The supply curve slopes from left to right because at higher prices a greater quantity will be supplied to the market and at lower prices less will be supplied
Factors leading to change in supply: (Internal shocks)
- Changes in the costs of production
- Availability of resources
- Introduction of new technology
- Indirect taxes
- Government subsidies
Changes in the costs of production (internal shock)
If production costs rise, sellers are likely to reduce supply, because their profits will be reduced.
A rise in costs will cause the supply curve to shift to the left. If costs fall, supply will increase because production becomes more profitable. As a result the supply curve will shift to the right.
Availability of resources (internal shock)
If there is a shortage of the factors of production such as land, labour etc., it will make it difficult for producers to supply to the market.
In the UK in 2013, it was widely supported that there were labour shortages – there were around 40 areas of skills shortages particularly in the teaching sector were around 20,000 further teachers were needed in the UK.
Indirect taxes (internal shock)
These are taxes imposed by the government on spending e.g. VAT and excise duties on petrol or tobacco.
If indirect taxes are increased then supply is likely to decrease due to the firm having higher costs, and the supply curve will shift to the left.
If indirect taxes are reduced, the supply curve will shift to the right, because costs will be lower and firms will be encouraged to spend more in the market.
If indirect tax is imposed and demand is relatively inelastic, the consumer will bear greater burden of tax.

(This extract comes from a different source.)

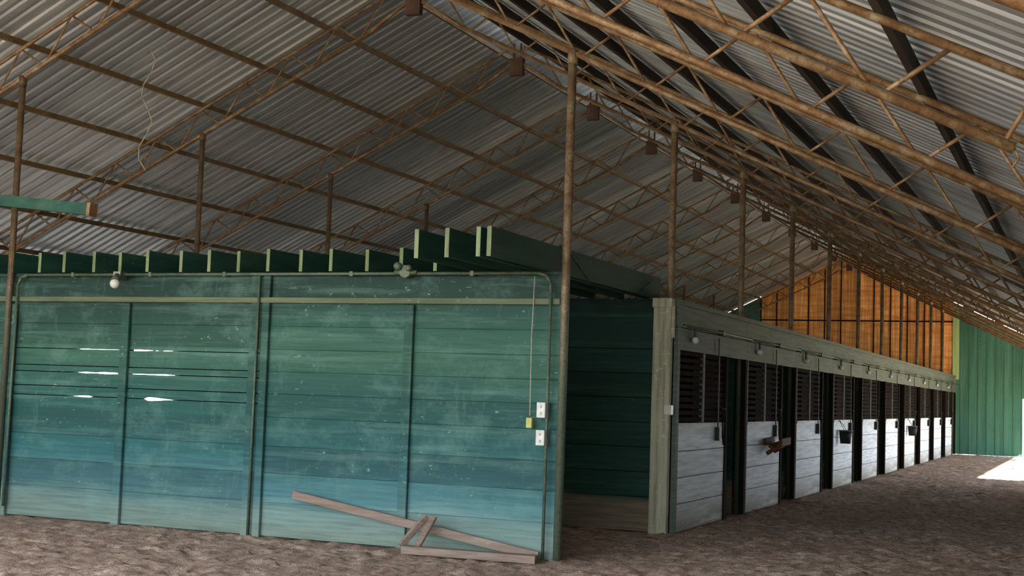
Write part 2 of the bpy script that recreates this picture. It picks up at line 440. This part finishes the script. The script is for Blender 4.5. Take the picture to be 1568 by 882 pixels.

Government subsidies (internal shock)
Subsidies are given to firms often to encourage them to produce a particular product. If the government grants a subsidy on a good the effect is to increase its supply.
This is because subsidies help to reduce production costs = supply curve will shift to the right.
For example, in 2014 the UK government announced that it would give £300 million subsidies to the renewable energy industries to encourage further development
Factors leading to change in supply: (external shocks)
- World events
- Weather
- Government
- Price of related goods-
World events (external shocks)
e.g. conflict such as in the middle east where supplies of oil are threatened and the price rises as much of global supply comes from this region.
Or global financial crisis in 2008, resulted in the ‘credit crunch’ = firms were unable to borrow money.
Weather (external shocks)
Supply of agricultural products dependant on the weather. Good growing conditions = high crop yields and increased supply. Bad weather such as droughts, can reduce crop yields severely and cause shortages.
As well as bad weather, such as snow storms, disrupting the supply in the short term, by hampering distribution of goods due to closed roads, railway lines and airports.
In 2014 there were bumper crops of wheat in Europe and the Black Sea region due to favourable growing conditions. The increase in the global supply of wheat helped to reduce prices
Government (external shocks)
gov economic policies can have an impact on supply. E.g. if the bank of England increased interest rates (in order to meet gov inflation target), this could increase business costs for firms with debt- borrowing to invest might also be discouraged.
Gov legislation could also mean that supply changes occur, e.g. if gov passes a law to make a particular market more competitive, then supply in that market is likely to increase as new entrants join the market.
Price of related goods
Supply can be affected by price changes of related goods. e.g. if farmer of potatoes sees price of carrots and parsnips increase then next season they may produce more carrots and potatoes due to possibly of gaining higher profits however then supply of potatoes may decrease.